▶ [Problem details]
Your output must consist solely of the lines from the "Write the bpy" line through the "rnd = random.Random(7)" line, exactly as written, without images.

▶ [Material]
------------------------------------------------------------
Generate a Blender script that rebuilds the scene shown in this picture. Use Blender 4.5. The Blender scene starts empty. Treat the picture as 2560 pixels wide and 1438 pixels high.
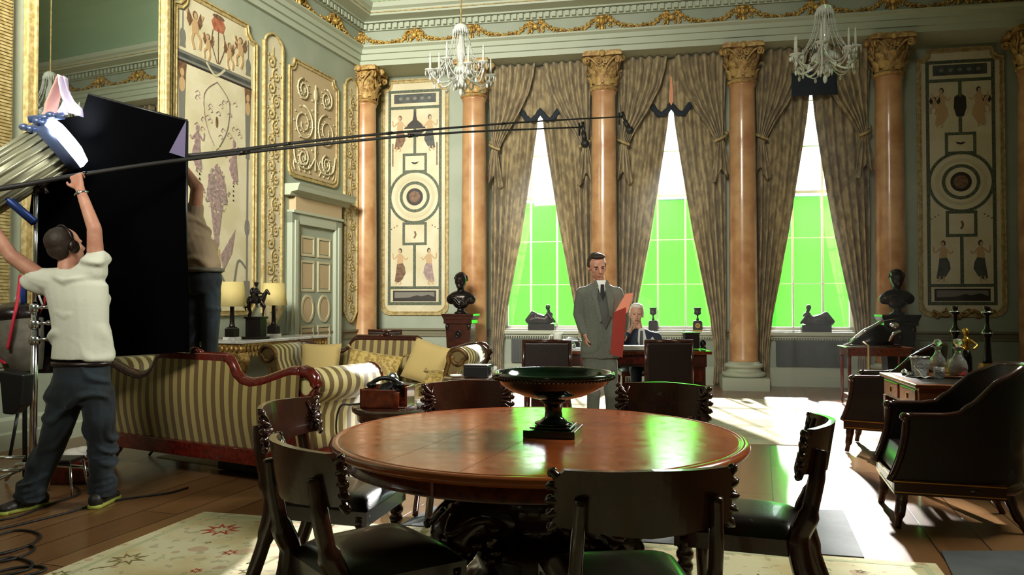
------------------------------------------------------------
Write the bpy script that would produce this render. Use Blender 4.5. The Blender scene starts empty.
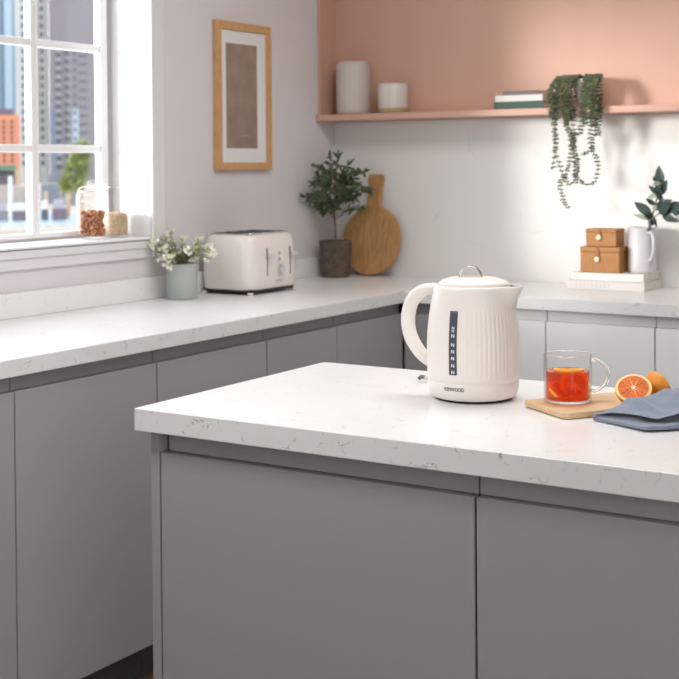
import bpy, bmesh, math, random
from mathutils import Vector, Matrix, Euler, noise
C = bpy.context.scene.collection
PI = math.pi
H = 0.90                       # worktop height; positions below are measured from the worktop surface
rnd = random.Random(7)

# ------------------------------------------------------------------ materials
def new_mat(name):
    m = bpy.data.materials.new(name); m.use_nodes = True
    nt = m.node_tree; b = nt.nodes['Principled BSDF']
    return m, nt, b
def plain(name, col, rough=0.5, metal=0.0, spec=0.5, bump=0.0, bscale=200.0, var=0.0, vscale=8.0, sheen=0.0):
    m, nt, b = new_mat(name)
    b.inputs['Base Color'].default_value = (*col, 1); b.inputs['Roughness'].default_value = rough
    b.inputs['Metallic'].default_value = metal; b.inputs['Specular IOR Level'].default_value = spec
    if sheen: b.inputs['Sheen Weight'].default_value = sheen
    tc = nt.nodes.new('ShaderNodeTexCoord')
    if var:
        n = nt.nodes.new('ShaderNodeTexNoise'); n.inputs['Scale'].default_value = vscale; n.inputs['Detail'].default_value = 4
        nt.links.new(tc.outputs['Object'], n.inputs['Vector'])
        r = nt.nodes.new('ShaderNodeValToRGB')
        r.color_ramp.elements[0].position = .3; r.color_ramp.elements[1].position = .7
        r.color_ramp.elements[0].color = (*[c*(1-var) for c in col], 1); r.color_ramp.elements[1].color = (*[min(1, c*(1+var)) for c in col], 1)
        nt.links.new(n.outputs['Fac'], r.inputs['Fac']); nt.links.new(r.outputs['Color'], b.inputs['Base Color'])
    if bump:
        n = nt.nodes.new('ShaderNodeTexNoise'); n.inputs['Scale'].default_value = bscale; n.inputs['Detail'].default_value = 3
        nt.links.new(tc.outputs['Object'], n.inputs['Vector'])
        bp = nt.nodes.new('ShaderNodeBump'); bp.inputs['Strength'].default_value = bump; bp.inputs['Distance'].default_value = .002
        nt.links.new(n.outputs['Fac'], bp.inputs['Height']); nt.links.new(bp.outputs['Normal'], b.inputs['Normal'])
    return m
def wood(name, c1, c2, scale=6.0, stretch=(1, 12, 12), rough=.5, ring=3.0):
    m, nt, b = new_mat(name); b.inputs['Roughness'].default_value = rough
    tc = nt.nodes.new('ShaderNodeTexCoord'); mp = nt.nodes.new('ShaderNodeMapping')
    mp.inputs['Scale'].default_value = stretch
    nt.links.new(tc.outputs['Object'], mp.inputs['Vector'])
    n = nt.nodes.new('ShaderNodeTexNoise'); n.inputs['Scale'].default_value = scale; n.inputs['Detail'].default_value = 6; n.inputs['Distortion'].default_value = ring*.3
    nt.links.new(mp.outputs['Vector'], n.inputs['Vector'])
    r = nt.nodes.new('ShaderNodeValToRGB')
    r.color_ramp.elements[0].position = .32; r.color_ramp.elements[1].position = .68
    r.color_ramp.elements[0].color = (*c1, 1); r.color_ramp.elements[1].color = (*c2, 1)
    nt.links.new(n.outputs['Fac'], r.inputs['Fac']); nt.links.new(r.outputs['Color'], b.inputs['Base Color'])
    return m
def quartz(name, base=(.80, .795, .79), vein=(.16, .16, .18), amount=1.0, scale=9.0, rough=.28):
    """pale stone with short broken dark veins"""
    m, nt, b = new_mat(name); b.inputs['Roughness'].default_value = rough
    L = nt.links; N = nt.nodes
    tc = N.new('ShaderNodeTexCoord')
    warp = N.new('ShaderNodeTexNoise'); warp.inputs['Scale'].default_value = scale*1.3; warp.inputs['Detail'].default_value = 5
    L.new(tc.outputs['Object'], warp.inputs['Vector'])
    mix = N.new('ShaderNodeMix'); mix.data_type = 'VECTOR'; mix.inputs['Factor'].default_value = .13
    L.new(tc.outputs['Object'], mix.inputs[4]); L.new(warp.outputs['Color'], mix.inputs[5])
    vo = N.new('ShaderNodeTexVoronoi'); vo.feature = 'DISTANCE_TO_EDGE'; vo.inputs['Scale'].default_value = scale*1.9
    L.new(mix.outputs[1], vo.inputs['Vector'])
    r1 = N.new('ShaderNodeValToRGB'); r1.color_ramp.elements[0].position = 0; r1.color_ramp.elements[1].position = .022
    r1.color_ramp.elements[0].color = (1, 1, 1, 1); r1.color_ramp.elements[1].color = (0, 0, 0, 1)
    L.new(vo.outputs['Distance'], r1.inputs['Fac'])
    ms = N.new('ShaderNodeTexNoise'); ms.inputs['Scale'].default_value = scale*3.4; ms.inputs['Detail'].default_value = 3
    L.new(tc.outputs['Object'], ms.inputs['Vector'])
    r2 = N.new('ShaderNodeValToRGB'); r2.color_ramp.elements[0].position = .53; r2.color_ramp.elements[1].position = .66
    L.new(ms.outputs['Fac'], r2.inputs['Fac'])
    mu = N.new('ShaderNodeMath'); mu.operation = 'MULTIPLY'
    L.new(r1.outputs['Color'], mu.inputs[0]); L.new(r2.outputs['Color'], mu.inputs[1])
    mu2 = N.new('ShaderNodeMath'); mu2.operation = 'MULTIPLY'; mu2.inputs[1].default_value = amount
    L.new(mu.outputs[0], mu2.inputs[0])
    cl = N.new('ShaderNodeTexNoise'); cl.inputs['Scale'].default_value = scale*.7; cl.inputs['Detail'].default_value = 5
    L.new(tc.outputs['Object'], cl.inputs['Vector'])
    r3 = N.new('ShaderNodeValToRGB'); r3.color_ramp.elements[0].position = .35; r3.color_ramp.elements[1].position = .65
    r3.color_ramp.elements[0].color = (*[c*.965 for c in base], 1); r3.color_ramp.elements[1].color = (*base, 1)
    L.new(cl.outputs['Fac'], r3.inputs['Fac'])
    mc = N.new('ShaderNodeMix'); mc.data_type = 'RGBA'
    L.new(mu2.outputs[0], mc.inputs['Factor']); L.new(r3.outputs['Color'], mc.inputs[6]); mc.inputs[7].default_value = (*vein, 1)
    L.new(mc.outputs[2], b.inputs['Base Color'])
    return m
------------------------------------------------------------
▶ [Result for this exercise]
Write the bpy script that would produce this render. Use Blender 4.5. The Blender scene starts empty.
import bpy, bmesh, math, random
from mathutils import Vector, Matrix, Euler, noise
C = bpy.context.scene.collection
PI = math.pi
H = 0.90                       # worktop height; positions below are measured from the worktop surface
rnd = random.Random(7)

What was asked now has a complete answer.